The musician Mick Jagger called the “guru of lyrics”

Mick Jagger

Mick Jagger is well and truly at the top of the music food chain. Few artists have achieved the dizzying heights of success and notoriety that The Rolling Stones have. They remain perhaps the world’s most famous band. However, Jagger considers another artist to be the best in terms of lyricism.

The music scene was thriving in the mid-1960s, as The Rolling Stones rose to prominence. The 1960s and 1970s are still regarded as a true golden age of music, with many of history’s most iconic and respected artists working. The Beatles were becoming more experimental. The folk scene was thriving thanks to Joni Mitchell, Leonard Cohen, and Joan Baez. The counterculture scenes were bringing the world more and more greatness, with The Doors and Led Zeppelin leading the way in rock. There appeared to be an abundance of talent shaping the music industry as we know it today.

The Stones were a major part of the exciting new music wave. They also gained popularity on both sides of the pond. It was a time when rock and roll truly dominated, dethroning pop as the new sound of youth. Everyone seemed to be looking for something more unique and meaningful than the cookie-cutter pop that had come before.

It’s hard to imagine how bad pop music was at the time,” Jagger told Rolling Stone. “And even if you lifted your game by a marginal amount, it was a lot different from most everything else that had gone before in the 10 years previously.

This desire for depth is what Mick Jagger attributes to the success of the man he regards as the best of the best. “The lyricist who was good at the time was Bob Dylan,” he told the publication. “Everyone looked up to him as being a kind of guru of lyrics.”

Dylan didn’t seem to fit into a single mold. He began as the next big thing in country and folk music. He quickly expanded beyond that when he picked up an electric guitar. But, while his instrumentals became more rock-oriented, his lyricism never diminished his rich storytelling style. Dylan found a golden middle ground between being too wordy to be considered easy listening or mainstream and catchy enough to make him a star.
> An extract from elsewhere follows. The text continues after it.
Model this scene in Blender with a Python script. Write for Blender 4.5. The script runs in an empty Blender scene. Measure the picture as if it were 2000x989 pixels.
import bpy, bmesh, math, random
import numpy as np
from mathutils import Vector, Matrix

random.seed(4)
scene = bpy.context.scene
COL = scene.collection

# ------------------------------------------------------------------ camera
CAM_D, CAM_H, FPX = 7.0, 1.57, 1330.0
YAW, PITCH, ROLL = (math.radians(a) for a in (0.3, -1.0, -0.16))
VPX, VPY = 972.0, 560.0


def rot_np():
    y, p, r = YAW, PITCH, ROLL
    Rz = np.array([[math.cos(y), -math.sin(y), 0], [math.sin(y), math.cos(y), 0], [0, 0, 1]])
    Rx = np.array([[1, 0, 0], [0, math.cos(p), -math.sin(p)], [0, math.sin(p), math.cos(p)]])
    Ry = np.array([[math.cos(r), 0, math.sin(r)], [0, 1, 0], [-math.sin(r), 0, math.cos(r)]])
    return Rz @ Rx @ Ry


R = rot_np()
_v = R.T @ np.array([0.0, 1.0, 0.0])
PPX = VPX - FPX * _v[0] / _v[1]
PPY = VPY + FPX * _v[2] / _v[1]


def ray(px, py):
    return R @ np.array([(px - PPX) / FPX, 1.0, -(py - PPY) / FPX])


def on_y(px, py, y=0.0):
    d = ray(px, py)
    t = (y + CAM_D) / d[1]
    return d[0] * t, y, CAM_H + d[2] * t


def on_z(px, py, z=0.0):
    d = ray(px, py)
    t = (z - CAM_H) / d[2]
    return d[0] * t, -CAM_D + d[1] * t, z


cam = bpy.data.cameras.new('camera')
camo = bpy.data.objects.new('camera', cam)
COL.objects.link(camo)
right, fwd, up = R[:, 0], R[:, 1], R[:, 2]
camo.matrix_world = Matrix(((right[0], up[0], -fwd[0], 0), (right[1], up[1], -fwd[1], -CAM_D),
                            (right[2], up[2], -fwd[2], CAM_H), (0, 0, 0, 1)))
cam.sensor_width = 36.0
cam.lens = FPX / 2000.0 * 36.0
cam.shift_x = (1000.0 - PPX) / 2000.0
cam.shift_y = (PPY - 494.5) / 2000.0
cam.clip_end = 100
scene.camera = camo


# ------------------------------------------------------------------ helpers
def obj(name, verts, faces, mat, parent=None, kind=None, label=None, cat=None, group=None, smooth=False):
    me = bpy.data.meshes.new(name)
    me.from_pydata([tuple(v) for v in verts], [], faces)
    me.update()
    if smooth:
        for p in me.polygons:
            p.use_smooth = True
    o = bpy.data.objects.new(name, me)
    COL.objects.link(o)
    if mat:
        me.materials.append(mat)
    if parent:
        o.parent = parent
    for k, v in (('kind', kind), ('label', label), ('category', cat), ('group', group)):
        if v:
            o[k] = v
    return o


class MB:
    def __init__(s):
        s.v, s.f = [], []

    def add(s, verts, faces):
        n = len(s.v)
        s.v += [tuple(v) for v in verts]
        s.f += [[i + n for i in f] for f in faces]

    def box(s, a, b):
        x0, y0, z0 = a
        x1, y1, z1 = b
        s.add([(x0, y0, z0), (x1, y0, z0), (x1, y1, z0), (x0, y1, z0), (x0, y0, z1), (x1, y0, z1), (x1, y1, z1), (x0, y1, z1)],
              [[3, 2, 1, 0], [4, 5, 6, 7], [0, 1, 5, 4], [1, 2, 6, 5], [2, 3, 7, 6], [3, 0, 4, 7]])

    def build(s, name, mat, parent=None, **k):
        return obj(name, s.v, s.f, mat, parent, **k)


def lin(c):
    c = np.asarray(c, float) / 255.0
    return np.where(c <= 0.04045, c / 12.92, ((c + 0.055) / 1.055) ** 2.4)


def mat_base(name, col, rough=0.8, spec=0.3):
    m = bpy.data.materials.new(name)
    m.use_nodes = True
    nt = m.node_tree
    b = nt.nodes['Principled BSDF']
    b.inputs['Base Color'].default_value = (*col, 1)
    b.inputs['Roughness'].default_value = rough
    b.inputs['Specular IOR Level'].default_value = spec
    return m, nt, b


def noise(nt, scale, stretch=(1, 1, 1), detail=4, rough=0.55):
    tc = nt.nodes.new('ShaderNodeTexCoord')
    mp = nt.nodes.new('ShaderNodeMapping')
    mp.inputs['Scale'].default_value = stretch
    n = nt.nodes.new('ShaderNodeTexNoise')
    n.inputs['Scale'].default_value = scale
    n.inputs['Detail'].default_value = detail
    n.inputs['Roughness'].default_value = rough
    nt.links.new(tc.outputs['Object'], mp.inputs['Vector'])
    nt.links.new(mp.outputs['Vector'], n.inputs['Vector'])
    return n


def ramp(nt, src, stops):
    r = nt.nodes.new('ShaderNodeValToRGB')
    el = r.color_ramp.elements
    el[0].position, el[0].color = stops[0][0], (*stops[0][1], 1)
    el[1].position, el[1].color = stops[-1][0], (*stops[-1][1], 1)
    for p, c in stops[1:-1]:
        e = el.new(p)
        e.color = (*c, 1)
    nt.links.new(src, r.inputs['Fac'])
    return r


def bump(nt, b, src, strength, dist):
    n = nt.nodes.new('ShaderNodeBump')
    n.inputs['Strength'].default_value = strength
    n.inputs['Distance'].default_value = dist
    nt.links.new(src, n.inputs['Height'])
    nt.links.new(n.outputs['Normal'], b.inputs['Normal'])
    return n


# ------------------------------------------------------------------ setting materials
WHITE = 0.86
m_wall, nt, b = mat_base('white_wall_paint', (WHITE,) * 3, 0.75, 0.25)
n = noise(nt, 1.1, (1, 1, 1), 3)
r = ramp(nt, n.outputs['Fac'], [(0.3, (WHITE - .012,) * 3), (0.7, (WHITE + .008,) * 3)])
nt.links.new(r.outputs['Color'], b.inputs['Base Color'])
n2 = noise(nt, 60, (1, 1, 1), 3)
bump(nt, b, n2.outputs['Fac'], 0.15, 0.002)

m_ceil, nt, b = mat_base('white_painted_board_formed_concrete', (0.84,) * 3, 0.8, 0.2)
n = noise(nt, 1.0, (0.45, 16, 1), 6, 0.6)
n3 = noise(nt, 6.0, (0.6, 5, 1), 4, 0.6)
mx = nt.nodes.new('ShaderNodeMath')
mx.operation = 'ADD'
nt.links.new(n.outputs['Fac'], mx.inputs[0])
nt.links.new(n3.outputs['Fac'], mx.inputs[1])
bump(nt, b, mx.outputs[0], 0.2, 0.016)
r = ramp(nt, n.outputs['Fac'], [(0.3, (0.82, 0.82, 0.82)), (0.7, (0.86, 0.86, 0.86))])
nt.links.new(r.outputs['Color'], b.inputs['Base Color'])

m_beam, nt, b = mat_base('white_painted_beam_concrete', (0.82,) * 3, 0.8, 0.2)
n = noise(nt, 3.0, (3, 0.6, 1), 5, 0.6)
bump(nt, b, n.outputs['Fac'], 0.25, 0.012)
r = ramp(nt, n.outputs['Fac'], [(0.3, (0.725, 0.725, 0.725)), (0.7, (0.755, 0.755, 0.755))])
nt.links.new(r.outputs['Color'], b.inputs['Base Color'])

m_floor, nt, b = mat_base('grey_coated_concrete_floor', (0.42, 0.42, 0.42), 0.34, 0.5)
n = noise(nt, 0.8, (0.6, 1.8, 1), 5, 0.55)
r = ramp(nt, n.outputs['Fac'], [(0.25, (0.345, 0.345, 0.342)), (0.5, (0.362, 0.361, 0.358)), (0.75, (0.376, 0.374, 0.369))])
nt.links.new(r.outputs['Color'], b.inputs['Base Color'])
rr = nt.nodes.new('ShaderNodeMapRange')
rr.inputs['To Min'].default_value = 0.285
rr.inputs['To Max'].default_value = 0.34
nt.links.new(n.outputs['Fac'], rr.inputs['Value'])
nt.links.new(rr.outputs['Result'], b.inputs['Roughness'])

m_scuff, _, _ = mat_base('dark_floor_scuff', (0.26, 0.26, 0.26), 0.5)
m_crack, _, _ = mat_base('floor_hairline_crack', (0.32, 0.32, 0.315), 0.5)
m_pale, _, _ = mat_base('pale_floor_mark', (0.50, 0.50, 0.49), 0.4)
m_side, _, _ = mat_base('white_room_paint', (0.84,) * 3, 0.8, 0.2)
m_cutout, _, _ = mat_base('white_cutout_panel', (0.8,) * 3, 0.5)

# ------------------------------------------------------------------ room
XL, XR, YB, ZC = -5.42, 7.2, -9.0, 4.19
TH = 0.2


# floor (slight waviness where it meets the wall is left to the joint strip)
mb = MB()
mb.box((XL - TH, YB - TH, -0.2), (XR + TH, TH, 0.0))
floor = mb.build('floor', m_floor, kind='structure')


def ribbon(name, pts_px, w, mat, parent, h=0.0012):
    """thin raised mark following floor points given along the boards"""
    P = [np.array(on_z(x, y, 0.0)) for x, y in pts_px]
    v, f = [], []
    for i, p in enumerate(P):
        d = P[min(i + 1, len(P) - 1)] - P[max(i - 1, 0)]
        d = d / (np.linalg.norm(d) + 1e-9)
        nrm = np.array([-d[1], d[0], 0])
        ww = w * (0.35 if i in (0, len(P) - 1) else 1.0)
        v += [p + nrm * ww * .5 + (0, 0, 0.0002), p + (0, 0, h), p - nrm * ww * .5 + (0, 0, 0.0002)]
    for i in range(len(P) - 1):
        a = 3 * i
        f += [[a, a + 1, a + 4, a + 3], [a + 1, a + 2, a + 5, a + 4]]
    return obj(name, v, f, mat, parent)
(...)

Hearing these songs released in real-time while Dylan released record after record was completely new to Jagger. “A lot of it was perhaps not as good as we thought. But at the time it was fantastic,” he said, discussing how Dylan altered the course of music. “‘Gates of Eden’ and all these Mexican-type songs, even the nonsense ones. ‘Everybody Must Get Stoned’ and ‘Like a Rolling Stone‘, ‘Positively 4th Street.‘”

Keith Richards  echoed that praise, saying, “I’d work with Bob anywhere.” I would work with Bob in either hell or heaven. “I love him.”

The admiration was mutual. While promoting his new album Rough & Rowdy Ways in 2020, interviewers asked Dylan which songs by other artists he wished he had written. In response, he mentioned three Rolling Stones songs: ‘Angie, Ventilator Blues, and Wild Horses’.